There are plenty of problems with poor mechanical sympathy.

To take an extreme example, traversing graphs is notorious. Cray and Sun iirc have some fascinating processors with many many hyperthreads because all the programs do is wait on dram but luckily there are lots of searches that can be done in parallel.

Typical workloads? What's that? People run hugely diverse workloads on cpus, and they change over time.
Building software, serving web pages, executing database queries, running a DOM layout, managing game logic... I mean, come on. You knew what I meant. Those are all tasks with "medium" cache residency and "occasional" stalls on DRAM. Anything that does a bunch of different things with a big-ish world of data.

Conversely: finding a task that is L1-cache-bound but does not frequently have to stall for memory is much harder. The only ones off the top of my head are streaming tasks like software video decode.

Oh, you meant typical for you.

One task that is L1 cache bound and does not frequently stall for memory (if you code it up well) is matrix multiply.

> Oh, you meant typical for you.

I'm pretty sure those are meant to be, and I think are, "typical" for the general purpose CPU in use, and thus the general case.

Both mobile and desktop CPUs will be doing DOM layout, DB queries (whether to SQLite or the registry or just the filesystem), and possibly computing game logic on a regular basis.

It's becoming popular to want to push machine learning tasks onto edge devices like mobile and desktop CPUs, for example apps that include some machine learning. Some of these machine learning algorithms do a lot of matrix multiplies.

"Typical" is highly varied, and it changes.

Edit: here's an example: Google brings on-device machine learning to mobile with TensorFlow Lite

https://thenextweb.com/artificial-intelligence/2017/11/15/go...

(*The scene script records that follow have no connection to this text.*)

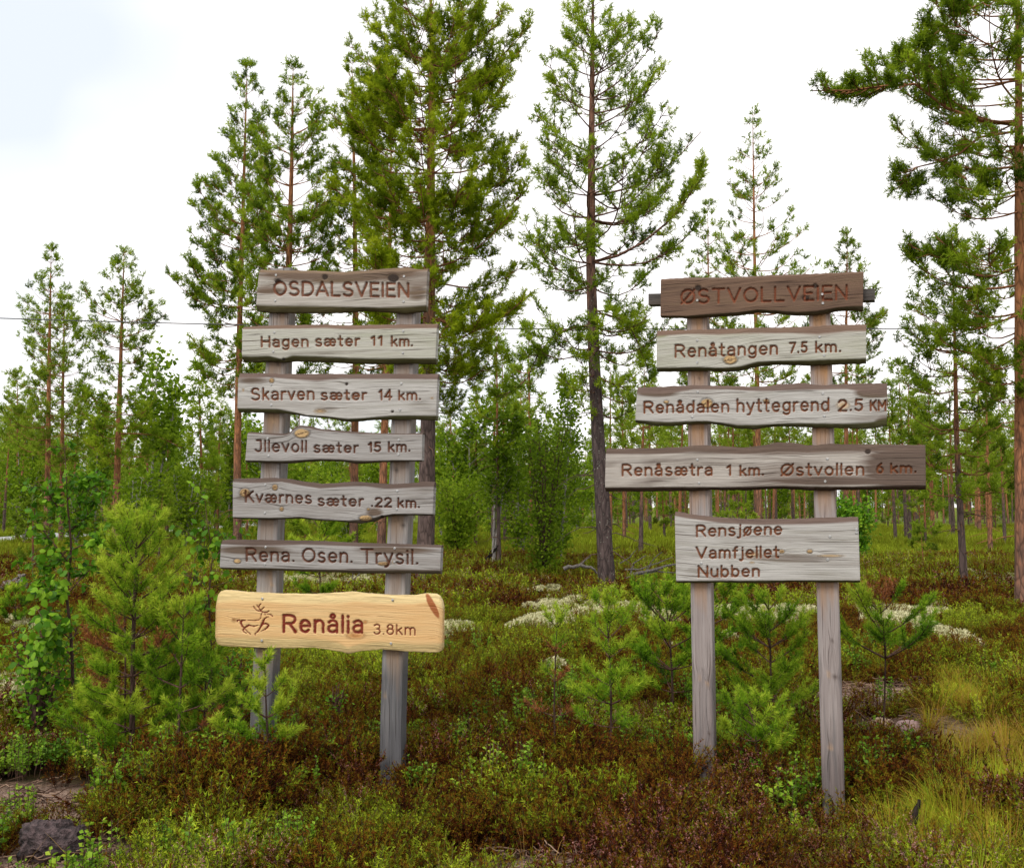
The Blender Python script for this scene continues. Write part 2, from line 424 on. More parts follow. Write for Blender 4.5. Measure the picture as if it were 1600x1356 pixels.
# ------------------------------------------------------------------ ground
BARE = [(G(40, 1262), .62, .34), (G(830, 1356) - np.array([0, .15, 0]), .32, .30), (G(95, 1345) - np.array([0, .2, 0]), .34, .42), (G(1350, 1080), .50, .40),
        (G(1400, 1150), .60, .42), (G(30, 1162), .35, .12), (G(545, 1150), .3, .25)]
LICH = [([(825, 990), (880, 972), (960, 962), (1060, 985)], 24, 9, 130), ([(1130, 965), (1180, 972), (1250, 982)], 25, 9, 150),
        ([(1340, 962), (1400, 985), (1455, 1003), (1515, 1028)], 18, 7, 420), ([(1488, 912), (1600, 918)], 14, 6, 170),
        ([(378, 915), (470, 914), (560, 916), (625, 920)], 30, 7, 170), ([(690, 1002), (735, 992)], 12, 6, 30), ([(840, 962), (900, 950)], 30, 10, 30),
        ([(-10, 985), (60, 992)], 15, 6, 12), ([(0, 1098), (20, 1108)], 8, 6, 5), ([(1410, 968), (1465, 975)], 15, 5, 60), ([(820, 940), (900, 925)], 40, 15, 18)]
def bare(x, y):
    b = np.zeros(np.shape(x))
    for c, rx, ry in BARE:
        b = np.maximum(b, np.exp(-(((x - c[0]) / rx) ** 2 + ((y - c[1]) / ry) ** 2) ** 1.3))
    return b
NX, NY = 250, 320
sx = np.linspace(-1, 1, NX); xs = 600 * np.sinh(6.5 * sx) / math.sinh(6.5)
sy = np.linspace(-.47, 1, NY); ys = 5 + 795 * np.sinh(6.5 * sy) / math.sinh(6.5)
XX, YY = np.meshgrid(xs, ys)
ZZ = hgt(XX, YY)
idx = np.arange(NX * NY).reshape(NY, NX)
Q = np.stack([idx[:-1, :-1], idx[:-1, 1:], idx[1:, 1:], idx[1:, :-1]], -1).reshape(-1, 4)
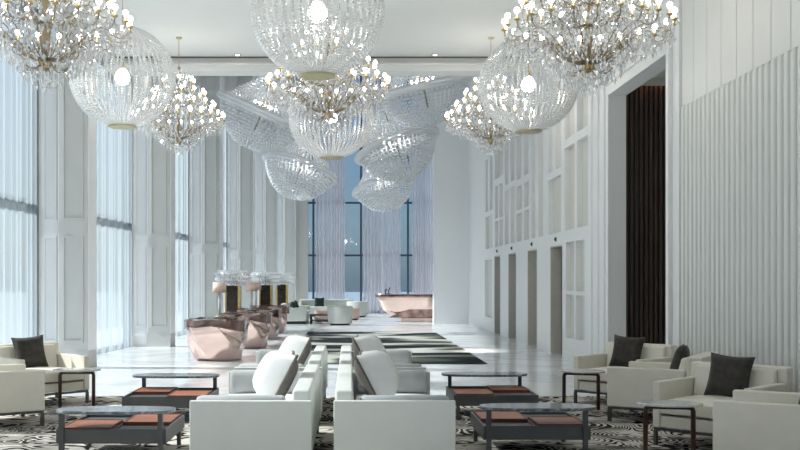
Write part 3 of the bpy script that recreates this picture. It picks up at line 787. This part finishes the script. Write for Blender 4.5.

Would they be using mostly CPU for that, or would they offload it to the GPU or a dedicated chip? I would assume you would use your general purpose CPU only if all else wasn't available (and generally there's a GPU available on most end user devices these days).
I don't know whether it's still true, but a couple of years ago a majority of the world's CPU cycles were spent sorting things.
That's an interesting claim. Do you remember the source?